### Aim of the exercise
Identify and reproduce every line holding the string "scene".

### Entries shown
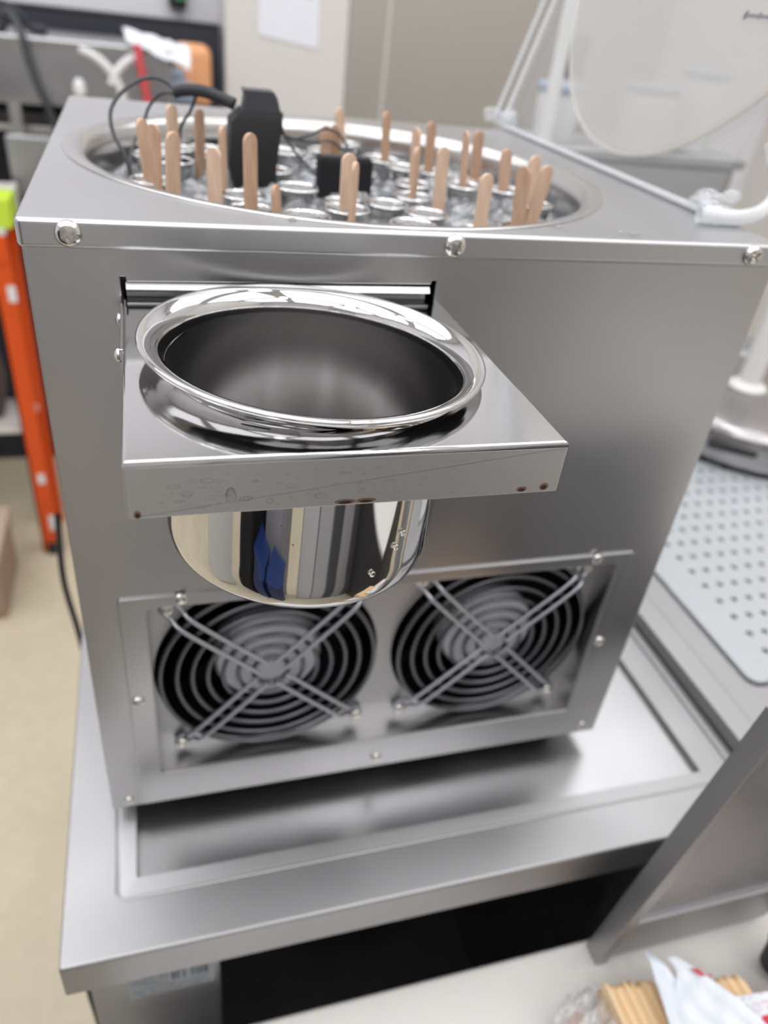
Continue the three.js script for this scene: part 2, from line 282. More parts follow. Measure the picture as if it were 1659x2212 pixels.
// ---------------------------------------------------------------- pot shelf and pot
const SH = 0.962, PX = 0.2955, PZ = 0.187, QX = 0.2895;
{
  const t = thing('pot_shelf', 'bent steel shelf hooked into the slot on the machine front, round hole holding the pot', 'shelf', [PX, SH, 0.187]);
  const s = rectShape(0.1005, 0.4885, -0.377, 0.018); s.holes.push(circlePath(PX, -PZ, 0.1555));
  part(t, 'plate', layFlat(extrude(s, 0.008, 0.0036, 5, 96)).translate(0, SH - 0.008, 0), M.shelfSteel);
  // front lip with print of rust spots and dried drips
  const cv = document.createElement('canvas'); cv.width = 1024; cv.height = 160; const c = cv.getContext('2d');
  c.fillStyle = '#c9c7c4'; c.fillRect(0, 0, 1024, 160);
  let q = 5; const qr = () => { q = (q * 1664525 + 1013904223) >>> 0; return q / 4294967296; };
  for (let i = 0; i < 260; i++) { c.fillStyle = `rgba(${qr() < 0.5 ? '120,112,104' : '226,224,220'},${0.08 + qr() * 0.16})`; const x = 60 + Math.pow(qr(), 1.2) * 700, y = 30 + qr() * 110; c.fillRect(x, y, 1 + qr() * 16, 1 + qr() * 3); }
  for (let i = 0; i < 26; i++) { c.strokeStyle = `rgba(96,88,80,${0.12 + qr() * 0.18})`; c.lineWidth = 1 + qr() * 1.5; c.beginPath(); c.ellipse(80 + qr() * 560, 40 + qr() * 95, 3 + qr() * 12, 2 + qr() * 7, 0, 0, 6.3); c.stroke(); }
  for (const [x, y, a, b] of [[478, 150, 16, 5], [528, 150, 15, 5], [925, 146, 9, 6], [985, 142, 8, 8], [22, 150, 5, 8]]) { c.fillStyle = 'rgba(74,50,38,0.85)'; c.beginPath(); c.ellipse(x, y, a, b, 0, 0, 6.3); c.fill(); c.fillStyle = 'rgba(104,72,52,0.5)'; c.beginPath(); c.ellipse(x, y - 3, a * 1.6, b * 1.6, 0, 0, 6.3); c.fill(); }
  const lipTex = new THREE.CanvasTexture(cv); lipTex.colorSpace = THREE.SRGBColorSpace;
  const lipMat = std({ color: lin(1, 1, 1), map: lipTex, metalness: 1, roughness: 0.42 });
  const lip = extrude(rectShape(0.1005, 0.4885, 0.9085, SH - 0.0045, 0.001), 0.005, 0.0012, 2).translate(0, 0, 0.372);
  const lp = lip.attributes.position, uv = new Float32Array(lp.count * 2); for (let i = 0; i < lp.count; i++) { uv[2 * i] = (lp.getX(i) - 0.1005) / 0.388; uv[2 * i + 1] = (lp.getY(i) - 0.9085) / 0.0505; }
  lip.setAttribute('uv', new THREE.BufferAttribute(uv, 2));
  part(t, 'front_lip', lip, lipMat, 'front lip with small rust spots and dried drips', true);
  part(t, 'side_flange', box(0.1005, 0.1045, 0.915, SH - 0.0045, 0.0, 0.372), M.shelfSteel);
  part(t, 'side_flange', box(0.4845, 0.4885, 0.915, SH - 0.0045, 0.0, 0.372), M.shelfSteel);
  const hk = new THREE.Shape(); hk.moveTo(-0.001, 0.9693); hk.lineTo(0.0008, 0.9697); hk.lineTo(-0.0042, 0.9765); hk.lineTo(-0.01, 0.978); hk.lineTo(-0.02, 0.978); hk.lineTo(-0.02, 0.9693); hk.closePath();
  part(t, 'hook', [extrude(hk, 0.3725).rotateY(-Math.PI / 2).scale(1, 1, 1).translate(0.4765, 0, 0), box(0.104, 0.4765, SH - 0.004, 0.9685, -0.02, -0.017)], M.topSteel, 'bright folded edge seen in the slot');
  part(t, 'bracket', rbox(0.0965, 0.1005, 0.925, 0.955, 0.004, 0.14, 0.001), M.shelfSteel);
  for (const z of [0.035, 0.135]) part(t, 'bolt', lathe([[0, 0.006], [0.004, 0.0055], [0.0075, 0.003], [0.008, -0.001], [0, -0.001]], 0, 0, 0, 20).rotateZ(Math.PI / 2).translate(0.0965, 0.947, z), M.polished);
}
{
  const t = thing('steel_pot', 'polished round steel pot with flared rim hanging in the square shelf', 'pot', [QX, 0.978, PZ]);
  t.rotation.z = -0.035;                                           // it hangs a little askew
  const spin = (p, seg) => new THREE.LatheGeometry(p.map(q => new THREE.Vector2(Math.max(0, q.x), q.y)), seg).translate(QX, 0, PZ);
  const outer = smooth([[0.0005, 0.742], [0.12, 0.742], [0.1375, 0.7435], [0.1465, 0.751], [0.151, 0.766], [0.1522, 0.8], [0.1524, 0.9], [0.1526, 0.955], [0.155, 0.966], [0.162, 0.973], [0.170, 0.9765], [0.1745, 0.978]], 90);
  part(t, 'outer_wall', spin(outer, 160), M.polished);
  const rim = smooth([[0.1742, 0.9778], [0.1756, 0.9785], [0.1762, 0.9803], [0.1755, 0.982], [0.1735, 0.9828], [0.170, 0.9822], [0.162, 0.979], [0.1555, 0.9735], [0.1515, 0.966], [0.150, 0.957]], 50);
  part(t, 'rim', spin(rim, 160), M.polished, 'flared mirror-bright rim');
  const inner = smooth([[0.150, 0.957], [0.1497, 0.93], [0.1495, 0.82], [0.148, 0.776], [0.143, 0.758], [0.133, 0.749], [0.118, 0.7465], [0.06, 0.746], [0.0005, 0.746]], 70);
  part(t, 'inner_wall', spin(inner, 128), M.potInside, 'satin inside of the pot');
}

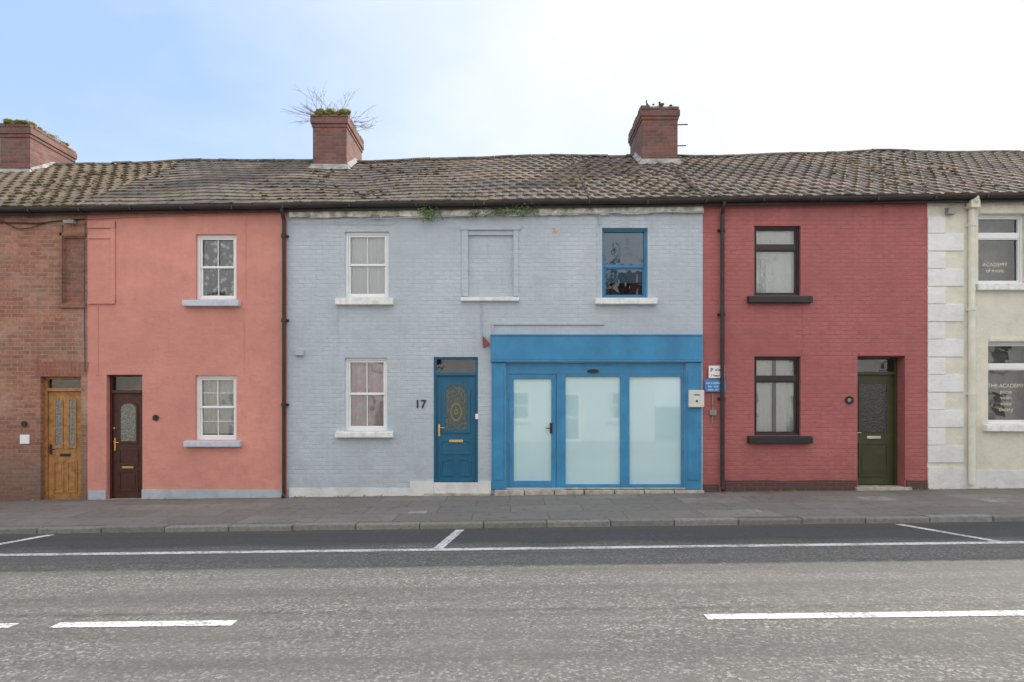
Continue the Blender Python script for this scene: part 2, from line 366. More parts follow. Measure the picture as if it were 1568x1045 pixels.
def window(parent,x0,x1,z0,z1,d,fmat,kind,fw=.05,split=.5,bars=0,cur=None):
    e=.004; p=P(); ringbox(p,x0-e,x1+e,z0-e,z1+e,fw,d,d+.075)
    g=P()
    a,b=x0+fw,x1-fw; zm=z0+(z1-z0)*split
    if kind=='sash':
        ringbox(p,a-.002,b+.002,zm-.012,z1-fw+.002,.032,d+.012,d+.045)
        ringbox(p,a-.002,b+.002,z0+fw-.002,zm+.032,.034,d+.030,d+.066)
        if bars:
            xc=(a+b)/2
            p.box(xc-.008,xc+.008,d+.018,d+.044,zm+.02,z1-fw-.03); p.box(xc-.008,xc+.008,d+.036,d+.064,z0+fw+.034,zm)
        if bars>1:
            zq=z0+fw+.03+(zm-z0-fw-.03)*.5
            p.box(a+.03,b-.03,d+.037,d+.063,zq-.006,zq+.006)
            zq=zm+.03+(z1-fw-zm-.06)*.5
            p.box(a+.03,b-.03,d+.019,d+.043,zq-.006,zq+.006)
    elif kind=='toplight':
        p.box(a,b,d+.003,d+.072,zm-.045,zm+.045)
        ringbox(p,a+.002,b-.002,zm+.043,z1-fw+.001,.022,d+.014,d+.06)
        ringbox(p,a+.002,b-.002,z0+fw-.001,zm-.043,.022,d+.014,d+.06)
    elif kind=='bar':
        p.box(a,b,d+.01,d+.065,zm-.025,zm+.025)
        ringbox(p,a+.001,b-.001,z0+fw-.001,zm-.023,.022,d+.018,d+.06)
    p.make('window_frame',parent,fmat,bevel=.004)
    g.quad((a-.01,d+.05,z0+fw-.01),(b+.01,d+.05,z0+fw-.01),(b+.01,d+.05,z1-fw+.01),(a-.01,d+.05,z1-fw+.01))
    g.make('window_glass',parent,m_glass,fixn=False)
    if cur:
        kw=dict(cur); mt=kw.pop('mat'); dz=kw.pop('dz',0); am=kw.get('amp',.018)
        curtain(parent,x0+.01,x1-.01,z0+.01+dz,z1-.01,d+.085+am*1.2,mt,**kw)
def sill(parent,x0,x1,z0,z1,mat,proj=.11,dep=.1):
    p=P(); vs=[(x0,-proj,z0),(x1,-proj,z0),(x1,dep,z0),(x0,dep,z0),(x0,-proj,z1-.025),(x1,-proj,z1-.025),(x1,dep,z1+.004),(x0,dep,z1+.004)]
    p.add(vs,[[0,3,2,1],[4,5,6,7],[0,1,5,4],[1,2,6,5],[2,3,7,6],[3,0,4,7]])
    p.make('window_sill',parent,mat,bevel=.009)

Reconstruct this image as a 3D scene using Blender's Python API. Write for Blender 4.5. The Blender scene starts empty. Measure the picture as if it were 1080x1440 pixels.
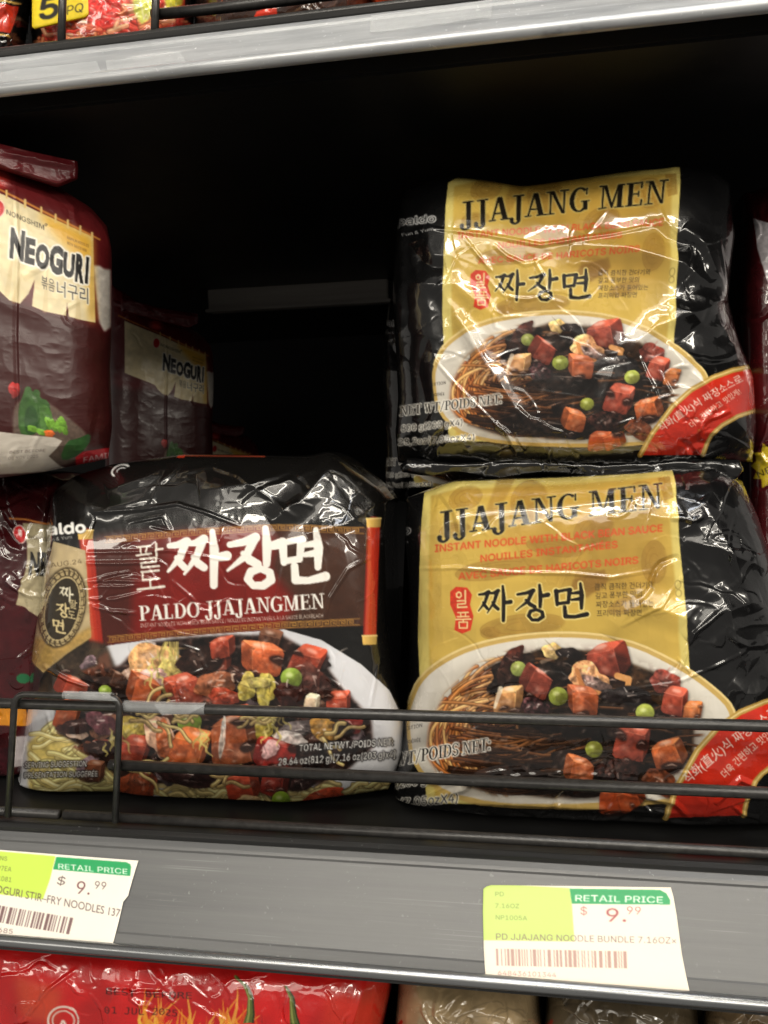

### Exercise result
Continue the three.js script for this scene: part 2, from line 282. More parts follow. Measure the picture as if it were 1659x2212 pixels.
Continue the Blender Python script for this scene: part 2, from line 366. More parts follow. Measure the picture as if it were 1568x1045 pixels.
Reconstruct this image as a 3D scene using Blender's Python API. Write for Blender 4.5. The Blender scene starts empty. Measure the picture as if it were 1080x1440 pixels.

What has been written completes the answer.